Portail grand public : faciliter les relations avec les proches

Mis à disposition des proches des détenus, il sera accessible via une application smartphone ou un site internet avec pour mode d’authentification France Connect.

Deux services y seront proposés :
– l’alimentation du pécule : aujourd’hui les proches doivent utiliser soit le mandat de justice qui passe par la Poste mais va disparaître en fin d’année, soit le virement bancaire vers l’établissement qui crédite le compte du détenu. Cette dernière solution fonctionne bien mais les proches oublient souvent d’indiquer le destinataire du virement qui est alors rejeté par l’établissement, ce qui crée des tensions. Avec le NED, l’alimentation se fera via une transaction de carte bancaire et l’identification du détenu destinataire sera la première étape à respecter ;
– la réservation du parloir : à l’heure actuelle, pour réserver un parloir, une personne qui détient un permis de visite doit se rendre à l’établissement ou appeler une plateforme téléphonique en journée, ce qui n’est pas toujours évident. Demain il sera possible de voir les créneaux horaires disponibles directement sur le NED et d’en réserver un, sans avoir besoin de la validation d’un agent.
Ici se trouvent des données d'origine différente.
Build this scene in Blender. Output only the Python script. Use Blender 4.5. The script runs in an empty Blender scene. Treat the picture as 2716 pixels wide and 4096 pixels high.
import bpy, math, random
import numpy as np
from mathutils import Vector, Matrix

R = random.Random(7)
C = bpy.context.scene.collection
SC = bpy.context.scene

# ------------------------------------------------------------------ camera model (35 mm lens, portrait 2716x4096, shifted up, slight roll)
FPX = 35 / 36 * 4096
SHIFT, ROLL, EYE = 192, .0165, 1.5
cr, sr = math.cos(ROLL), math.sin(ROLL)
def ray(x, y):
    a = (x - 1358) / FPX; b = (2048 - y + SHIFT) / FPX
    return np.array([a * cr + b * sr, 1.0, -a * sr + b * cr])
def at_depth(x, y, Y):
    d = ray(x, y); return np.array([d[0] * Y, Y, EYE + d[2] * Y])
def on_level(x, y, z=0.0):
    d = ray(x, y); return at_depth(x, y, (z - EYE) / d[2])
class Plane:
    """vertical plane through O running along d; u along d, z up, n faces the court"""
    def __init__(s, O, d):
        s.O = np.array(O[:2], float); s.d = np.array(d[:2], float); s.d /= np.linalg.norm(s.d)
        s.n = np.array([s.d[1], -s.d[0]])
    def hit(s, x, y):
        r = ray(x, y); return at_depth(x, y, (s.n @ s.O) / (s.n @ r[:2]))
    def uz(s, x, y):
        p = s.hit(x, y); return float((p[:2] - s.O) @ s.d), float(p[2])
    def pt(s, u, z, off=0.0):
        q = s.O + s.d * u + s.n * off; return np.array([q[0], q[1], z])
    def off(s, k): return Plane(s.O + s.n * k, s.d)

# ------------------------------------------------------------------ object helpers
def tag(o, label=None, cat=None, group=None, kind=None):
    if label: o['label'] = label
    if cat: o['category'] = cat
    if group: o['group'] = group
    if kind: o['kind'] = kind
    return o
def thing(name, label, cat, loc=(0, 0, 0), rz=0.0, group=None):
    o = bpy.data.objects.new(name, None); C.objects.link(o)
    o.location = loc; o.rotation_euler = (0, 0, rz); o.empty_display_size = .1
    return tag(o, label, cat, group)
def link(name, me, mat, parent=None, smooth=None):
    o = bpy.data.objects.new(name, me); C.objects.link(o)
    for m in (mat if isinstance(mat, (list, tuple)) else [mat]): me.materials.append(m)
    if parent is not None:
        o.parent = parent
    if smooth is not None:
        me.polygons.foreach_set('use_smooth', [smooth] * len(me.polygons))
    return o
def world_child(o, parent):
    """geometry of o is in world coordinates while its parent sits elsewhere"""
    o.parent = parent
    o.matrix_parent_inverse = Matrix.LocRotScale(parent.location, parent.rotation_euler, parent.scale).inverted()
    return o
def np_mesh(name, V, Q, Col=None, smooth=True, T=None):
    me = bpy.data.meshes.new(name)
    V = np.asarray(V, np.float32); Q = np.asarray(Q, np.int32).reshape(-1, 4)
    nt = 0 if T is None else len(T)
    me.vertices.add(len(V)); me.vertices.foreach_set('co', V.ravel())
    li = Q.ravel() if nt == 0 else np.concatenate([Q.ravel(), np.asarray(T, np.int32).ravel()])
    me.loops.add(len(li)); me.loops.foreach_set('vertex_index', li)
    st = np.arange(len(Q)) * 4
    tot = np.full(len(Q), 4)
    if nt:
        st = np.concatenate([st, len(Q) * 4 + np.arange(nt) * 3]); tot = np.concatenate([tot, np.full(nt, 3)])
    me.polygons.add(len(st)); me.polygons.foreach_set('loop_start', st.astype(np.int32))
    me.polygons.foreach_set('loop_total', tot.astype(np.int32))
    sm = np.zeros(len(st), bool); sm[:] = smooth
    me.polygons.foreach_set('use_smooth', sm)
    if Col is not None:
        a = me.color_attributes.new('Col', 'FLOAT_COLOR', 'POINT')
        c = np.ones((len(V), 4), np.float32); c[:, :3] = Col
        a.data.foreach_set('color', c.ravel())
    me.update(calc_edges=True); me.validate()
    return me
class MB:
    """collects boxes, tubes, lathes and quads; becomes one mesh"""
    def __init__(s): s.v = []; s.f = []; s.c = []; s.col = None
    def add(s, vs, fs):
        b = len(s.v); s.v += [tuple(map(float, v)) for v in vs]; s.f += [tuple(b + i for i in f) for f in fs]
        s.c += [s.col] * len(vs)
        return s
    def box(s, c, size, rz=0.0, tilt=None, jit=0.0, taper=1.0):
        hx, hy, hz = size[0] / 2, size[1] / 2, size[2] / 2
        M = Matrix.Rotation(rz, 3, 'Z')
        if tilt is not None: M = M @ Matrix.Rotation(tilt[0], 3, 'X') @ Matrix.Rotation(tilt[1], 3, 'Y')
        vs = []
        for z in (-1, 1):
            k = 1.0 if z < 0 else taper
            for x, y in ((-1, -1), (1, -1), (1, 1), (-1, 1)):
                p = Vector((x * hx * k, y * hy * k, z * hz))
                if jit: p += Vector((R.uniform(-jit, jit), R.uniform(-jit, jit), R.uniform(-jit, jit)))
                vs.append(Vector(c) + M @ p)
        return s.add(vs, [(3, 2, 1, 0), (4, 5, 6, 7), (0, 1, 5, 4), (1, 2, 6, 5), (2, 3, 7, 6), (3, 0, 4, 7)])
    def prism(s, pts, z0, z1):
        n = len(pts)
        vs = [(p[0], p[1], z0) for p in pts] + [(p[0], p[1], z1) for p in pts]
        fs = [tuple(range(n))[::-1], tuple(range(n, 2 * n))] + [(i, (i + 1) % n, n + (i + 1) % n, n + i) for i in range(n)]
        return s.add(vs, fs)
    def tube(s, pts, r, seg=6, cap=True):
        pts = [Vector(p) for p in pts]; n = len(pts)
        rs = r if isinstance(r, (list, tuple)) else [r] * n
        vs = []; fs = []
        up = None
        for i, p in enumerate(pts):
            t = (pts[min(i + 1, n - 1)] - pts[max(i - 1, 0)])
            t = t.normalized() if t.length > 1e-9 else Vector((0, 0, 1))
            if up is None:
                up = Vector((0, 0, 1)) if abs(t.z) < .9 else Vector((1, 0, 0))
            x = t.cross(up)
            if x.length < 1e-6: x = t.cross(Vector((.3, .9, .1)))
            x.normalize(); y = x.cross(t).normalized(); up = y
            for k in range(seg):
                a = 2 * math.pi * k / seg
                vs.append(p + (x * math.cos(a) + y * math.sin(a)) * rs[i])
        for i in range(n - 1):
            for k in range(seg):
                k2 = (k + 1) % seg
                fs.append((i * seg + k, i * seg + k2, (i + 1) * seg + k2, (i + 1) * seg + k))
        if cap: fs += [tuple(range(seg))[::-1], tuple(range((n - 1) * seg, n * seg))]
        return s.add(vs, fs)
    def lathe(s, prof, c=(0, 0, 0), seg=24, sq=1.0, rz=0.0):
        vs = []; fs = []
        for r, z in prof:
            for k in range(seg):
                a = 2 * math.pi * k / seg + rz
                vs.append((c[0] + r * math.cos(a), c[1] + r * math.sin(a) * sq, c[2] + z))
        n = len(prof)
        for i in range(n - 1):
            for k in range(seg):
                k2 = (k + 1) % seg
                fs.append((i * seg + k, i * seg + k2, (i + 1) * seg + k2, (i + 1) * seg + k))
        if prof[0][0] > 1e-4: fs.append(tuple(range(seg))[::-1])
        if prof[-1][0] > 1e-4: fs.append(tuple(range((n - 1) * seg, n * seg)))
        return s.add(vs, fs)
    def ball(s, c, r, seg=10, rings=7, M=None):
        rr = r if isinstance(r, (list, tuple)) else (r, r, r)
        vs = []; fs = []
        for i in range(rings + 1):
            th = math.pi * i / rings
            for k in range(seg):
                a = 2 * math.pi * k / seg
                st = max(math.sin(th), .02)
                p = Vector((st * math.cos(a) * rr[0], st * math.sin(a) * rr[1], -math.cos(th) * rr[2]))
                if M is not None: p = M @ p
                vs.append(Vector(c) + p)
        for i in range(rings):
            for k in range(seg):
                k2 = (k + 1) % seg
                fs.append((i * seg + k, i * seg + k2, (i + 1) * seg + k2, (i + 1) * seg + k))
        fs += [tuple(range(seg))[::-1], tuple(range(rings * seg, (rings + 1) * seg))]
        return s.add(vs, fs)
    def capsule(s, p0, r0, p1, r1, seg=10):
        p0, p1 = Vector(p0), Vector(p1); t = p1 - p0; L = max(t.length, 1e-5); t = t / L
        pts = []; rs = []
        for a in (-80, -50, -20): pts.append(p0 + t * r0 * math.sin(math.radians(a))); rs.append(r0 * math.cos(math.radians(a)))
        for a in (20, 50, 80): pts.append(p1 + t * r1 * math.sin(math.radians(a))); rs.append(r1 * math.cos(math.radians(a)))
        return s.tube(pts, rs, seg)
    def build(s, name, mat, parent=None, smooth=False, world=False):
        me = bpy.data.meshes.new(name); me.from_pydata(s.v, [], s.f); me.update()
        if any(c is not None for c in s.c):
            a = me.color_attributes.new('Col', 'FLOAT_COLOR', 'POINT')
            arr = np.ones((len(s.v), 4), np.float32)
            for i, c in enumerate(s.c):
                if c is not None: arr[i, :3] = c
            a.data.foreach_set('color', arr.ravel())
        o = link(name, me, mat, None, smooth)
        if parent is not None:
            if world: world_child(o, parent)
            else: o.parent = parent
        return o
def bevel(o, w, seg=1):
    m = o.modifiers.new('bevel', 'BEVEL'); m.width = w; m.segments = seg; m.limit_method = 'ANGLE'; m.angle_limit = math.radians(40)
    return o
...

Il y aura également des pages d’informations, notamment sur les règles de l’établissement et les activités qui sont autorisées dans les parloirs.

Portail des agents : réduire et faciliter les tâches administratives

Aucun service ne sera créé pour eux en tant que tel. Les agents s’assureront surtout du respect des règles de sécurité et d’utilisation du NED : ils auront pour cela accès à certaines données leur permettant d’avoir une visibilité de l’activité en détention (requêtes, commandes cantines, etc.).

Les professeurs auront également accès à l’environnement numérique de travail au sein de l’établissement pénitentiaire : ils pourront ainsi récupérer des exercices faits par les détenus ou animer un cours.